Несколько позже, в 1832 г., Пушкин в письме благодарит Киреевского за  статью  “Обозрение русской литературы за 1831 год”, содержащую  разбор  Бориса Годунова” и поэмы  Баратынского  “Наложница”: “Ваша статья о Годунове” и о  “Наложнице” порадовала все сердца: насилу-то дождались мы истинной критики” (СС, т.10, с.88-89). Заметим, что  истинная  критика создается адептом немецкой философии!

 Философ А.В. Гулыга пишет  о значении  Шеллинга для судеб русской  культуры в XIX столетии:  "...ни Канту, ни Фихте, а именно Шеллингу суждено было стать  властителем русских дум философских... лицейский  учитель Пушкина филолог и философ А. И. Галич -  “друг мудрости прямой  ...завершал образование в Германии... встречался с Шеллингом... в  лекциях своих и сочинениях излагал его учение” (Гулыга А.В. Шеллинг. - М.: Мол. Гвардия, 1984.  - 317 с. - С. 289-290). Некоторые близкие знакомые и друзья  Пушкина, -  московские "любомудры" ("архивны   юноши", как назвал их поэт в седьмой главе  "Онегина")  С.П.Шевырев, В.Ф. Одоевский,  Д.В. Веневитинов, М.П. Погодин, уже упомянутый И.В.Киреевский, друг пушкинской юности и выдающийся мыслитель П. Я. Чаадаев, - были шеллингианцами.

  Вторая  глава посвящена исследованию  связей, существующих между   пушкинским творчеством и наследием трех величайших представителей  классической немецкой философии: антиномизм Канта и антиномизм Пушкина; шеллингова концепция художественного произведения как воплощенной бесконечности и позднее творчество  Пушкина; диалектика Гегеля и диалектическая природа сонатной формы, воплощенной в некоторых  произведениях поэта.

 1. "ВЕЧНЫЕ ПРОТИВУРЕЧИЯ СУЩЕСТВЕННОСТИ": 

АНТИНОМИЗМ  КАНТА И ПУШКИНА

  истины в ее догматическом виде Пушкин не дает, он огораживает пространство, где мы могли бы встретиться с нею сами.
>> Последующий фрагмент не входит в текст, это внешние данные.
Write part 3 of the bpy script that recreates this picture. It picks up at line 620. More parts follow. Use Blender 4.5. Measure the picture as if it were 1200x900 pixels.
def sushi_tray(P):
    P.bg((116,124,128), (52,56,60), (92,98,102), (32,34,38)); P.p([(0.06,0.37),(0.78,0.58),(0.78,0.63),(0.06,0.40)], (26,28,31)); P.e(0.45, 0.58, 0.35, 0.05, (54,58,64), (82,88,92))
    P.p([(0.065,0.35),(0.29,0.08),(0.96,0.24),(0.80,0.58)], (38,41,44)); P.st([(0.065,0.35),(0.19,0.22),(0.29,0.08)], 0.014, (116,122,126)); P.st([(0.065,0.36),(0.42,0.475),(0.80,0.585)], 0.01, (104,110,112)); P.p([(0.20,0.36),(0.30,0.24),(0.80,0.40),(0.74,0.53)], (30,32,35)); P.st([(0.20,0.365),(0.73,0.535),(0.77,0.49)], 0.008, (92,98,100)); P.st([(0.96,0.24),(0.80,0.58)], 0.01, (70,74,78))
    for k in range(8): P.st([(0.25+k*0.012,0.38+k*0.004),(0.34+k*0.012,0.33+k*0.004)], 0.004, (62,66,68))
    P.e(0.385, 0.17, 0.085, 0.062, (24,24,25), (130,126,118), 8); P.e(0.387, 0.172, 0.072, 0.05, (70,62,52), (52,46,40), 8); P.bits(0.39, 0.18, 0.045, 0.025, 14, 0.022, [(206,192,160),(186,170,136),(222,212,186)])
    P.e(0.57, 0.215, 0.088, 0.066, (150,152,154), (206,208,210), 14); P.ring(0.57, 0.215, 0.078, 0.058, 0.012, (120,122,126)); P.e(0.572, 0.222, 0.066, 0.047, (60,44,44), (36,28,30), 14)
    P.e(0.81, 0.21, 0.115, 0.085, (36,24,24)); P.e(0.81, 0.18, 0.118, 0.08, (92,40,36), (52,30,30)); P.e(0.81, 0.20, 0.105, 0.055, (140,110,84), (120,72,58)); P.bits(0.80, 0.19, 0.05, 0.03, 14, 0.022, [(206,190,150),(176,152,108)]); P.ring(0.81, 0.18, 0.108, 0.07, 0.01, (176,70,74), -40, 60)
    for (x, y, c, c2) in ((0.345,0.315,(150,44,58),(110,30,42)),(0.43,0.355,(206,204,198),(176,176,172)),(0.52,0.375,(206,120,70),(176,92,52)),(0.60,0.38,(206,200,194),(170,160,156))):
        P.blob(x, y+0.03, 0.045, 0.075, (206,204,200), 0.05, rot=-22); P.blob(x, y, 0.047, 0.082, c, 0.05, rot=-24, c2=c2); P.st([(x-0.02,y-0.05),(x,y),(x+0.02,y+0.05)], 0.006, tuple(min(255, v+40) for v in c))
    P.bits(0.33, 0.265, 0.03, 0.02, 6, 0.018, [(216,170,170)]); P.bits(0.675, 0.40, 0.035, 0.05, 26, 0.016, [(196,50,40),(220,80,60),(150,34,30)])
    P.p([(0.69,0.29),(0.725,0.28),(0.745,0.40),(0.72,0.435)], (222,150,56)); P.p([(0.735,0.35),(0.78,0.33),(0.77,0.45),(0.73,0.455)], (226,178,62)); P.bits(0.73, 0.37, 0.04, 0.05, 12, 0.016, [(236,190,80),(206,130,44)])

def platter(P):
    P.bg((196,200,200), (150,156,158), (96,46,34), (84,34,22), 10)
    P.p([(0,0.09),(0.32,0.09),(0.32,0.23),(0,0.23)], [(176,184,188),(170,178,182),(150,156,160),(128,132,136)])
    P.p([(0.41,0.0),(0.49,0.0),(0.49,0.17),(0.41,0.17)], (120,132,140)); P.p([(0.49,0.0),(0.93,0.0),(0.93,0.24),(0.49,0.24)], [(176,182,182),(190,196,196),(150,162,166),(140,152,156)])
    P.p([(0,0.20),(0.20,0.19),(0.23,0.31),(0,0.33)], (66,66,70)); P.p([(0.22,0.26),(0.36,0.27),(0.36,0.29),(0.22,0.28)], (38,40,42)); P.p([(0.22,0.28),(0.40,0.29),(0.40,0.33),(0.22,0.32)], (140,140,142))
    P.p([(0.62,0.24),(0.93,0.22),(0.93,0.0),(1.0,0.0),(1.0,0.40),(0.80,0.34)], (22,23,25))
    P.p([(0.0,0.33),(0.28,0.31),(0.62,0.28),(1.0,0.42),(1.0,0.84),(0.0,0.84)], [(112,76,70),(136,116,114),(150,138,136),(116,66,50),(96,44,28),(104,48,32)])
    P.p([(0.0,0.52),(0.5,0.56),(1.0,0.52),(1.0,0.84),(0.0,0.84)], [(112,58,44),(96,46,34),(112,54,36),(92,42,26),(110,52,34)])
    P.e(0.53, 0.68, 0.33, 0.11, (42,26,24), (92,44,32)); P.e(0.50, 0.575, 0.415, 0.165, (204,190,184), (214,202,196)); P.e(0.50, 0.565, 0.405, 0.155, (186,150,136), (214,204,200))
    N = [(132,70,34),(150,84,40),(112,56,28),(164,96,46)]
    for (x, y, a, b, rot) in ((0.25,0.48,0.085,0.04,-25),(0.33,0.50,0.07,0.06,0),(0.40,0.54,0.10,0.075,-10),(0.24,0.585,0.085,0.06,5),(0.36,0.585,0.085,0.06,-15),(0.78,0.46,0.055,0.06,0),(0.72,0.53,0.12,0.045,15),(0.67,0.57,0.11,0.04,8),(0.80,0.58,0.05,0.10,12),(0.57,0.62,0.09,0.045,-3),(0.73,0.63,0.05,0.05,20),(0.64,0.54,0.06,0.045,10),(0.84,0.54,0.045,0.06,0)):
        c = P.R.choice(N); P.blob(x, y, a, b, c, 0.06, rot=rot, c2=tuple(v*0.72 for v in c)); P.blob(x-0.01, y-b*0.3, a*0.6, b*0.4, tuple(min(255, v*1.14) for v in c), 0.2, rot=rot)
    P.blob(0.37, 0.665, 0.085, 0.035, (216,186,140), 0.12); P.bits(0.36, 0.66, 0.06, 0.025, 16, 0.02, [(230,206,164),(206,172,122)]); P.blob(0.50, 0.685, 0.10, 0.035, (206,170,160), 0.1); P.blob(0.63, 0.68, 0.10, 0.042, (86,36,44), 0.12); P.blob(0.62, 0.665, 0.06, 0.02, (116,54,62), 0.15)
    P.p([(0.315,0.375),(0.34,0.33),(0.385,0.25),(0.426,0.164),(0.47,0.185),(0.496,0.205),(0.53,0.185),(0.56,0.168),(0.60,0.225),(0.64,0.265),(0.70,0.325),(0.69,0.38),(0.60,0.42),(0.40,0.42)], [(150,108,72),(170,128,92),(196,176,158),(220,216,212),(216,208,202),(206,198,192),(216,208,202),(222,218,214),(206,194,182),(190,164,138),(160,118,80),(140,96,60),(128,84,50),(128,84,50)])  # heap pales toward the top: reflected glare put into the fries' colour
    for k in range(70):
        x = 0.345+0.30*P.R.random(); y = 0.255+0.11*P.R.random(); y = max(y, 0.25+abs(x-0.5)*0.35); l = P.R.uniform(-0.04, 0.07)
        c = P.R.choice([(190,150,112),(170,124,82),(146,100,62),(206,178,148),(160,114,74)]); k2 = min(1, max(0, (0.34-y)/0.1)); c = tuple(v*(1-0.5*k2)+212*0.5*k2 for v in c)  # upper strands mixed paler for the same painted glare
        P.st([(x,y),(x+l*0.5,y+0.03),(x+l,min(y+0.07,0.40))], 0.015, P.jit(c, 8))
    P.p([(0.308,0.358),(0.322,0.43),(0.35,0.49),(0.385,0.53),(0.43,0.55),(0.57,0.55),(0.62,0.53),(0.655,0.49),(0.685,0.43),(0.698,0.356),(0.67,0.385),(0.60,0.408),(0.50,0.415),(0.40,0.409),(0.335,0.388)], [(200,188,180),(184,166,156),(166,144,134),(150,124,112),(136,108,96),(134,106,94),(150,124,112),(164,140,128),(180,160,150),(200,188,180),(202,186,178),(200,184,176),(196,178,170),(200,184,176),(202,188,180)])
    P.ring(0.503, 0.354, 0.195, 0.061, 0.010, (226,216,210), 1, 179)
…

Н. Берковский.  О  "Повестях Белкина":

TRU Truth is one and incapable of self-contradiction; All knowledge that conflicts with itself is Poetic Fiction.

     W.H. Auden

 

  Хронологически время жизни Пушкина является частью  так называемой  "эпохи Гёте" (Goethеzeit) (вторая половина XVIII – первая треть XIX вв.). Пушкин занимает в русской  литературе такое же место, как Гёте в  немецкой. Из современных ему философов первое место Гёте отдавал Канту.

Значение философской системы Канта трудно переоценить. "Философия  Канта, открывающая собой ряд великих систем немецкой классической  философии, во многом является этапной по отношению ко всей предшествующей истории развития европейской философской мысли. Кант как  бы  подытоживает поиски своих философских предшественников…", - пишет  современный исследователь (Панич А.О. История диалектики. Диалектика в  западноевропейской культуре. – Донецк: Донецкий гуманитарный институт,  1998 – 256 с. – с.11). Канту удалось осуществить синтез двух  противоположных философских традиций, -  рационализма и эмпиризма, - удержав в этом синтезе истину каждой из них.

  Нельзя сказать, что проблема  "Пушкин и Кант" совсем не исследована. В книге  литературоведа С.А.Кибальника [Кибальник С. А. Художественная философия Пушкина. – М., 1999] речь идет о связи пушкинского творчества  с эстетическими идеями Канта. К  проблеме  обращались  философы  А.В. Гулыга и  В.С.Библер, ей посвящено содержательное исследование  пушкиниста А. А. Белого  (Александр Белый. Кантовская цитата в пушкинском тексте. – Вопросы литературы, май-июнь 2004.  -  С. 59 - 80), который утверждает: "В Канте  получила завершение философская мысль эпохи  Просвещения. Может быть, прав В. Библер, связавший имена Канта и Пушкина на том основании, что  "поэтика и гений Пушкина – это  ключ к тайнам века Просвещения как особой культуры. Век Просвещения во всей плоти и реальности – это ключ к тайнам поэтики и гения Пушкина" (Библер В.С. Век Просвещения и гений Пушкина. – в кн. :Библер В.С. Замыслы. В 2 кн. Кн.1.  – М., РГГУ, 2002, с.475).  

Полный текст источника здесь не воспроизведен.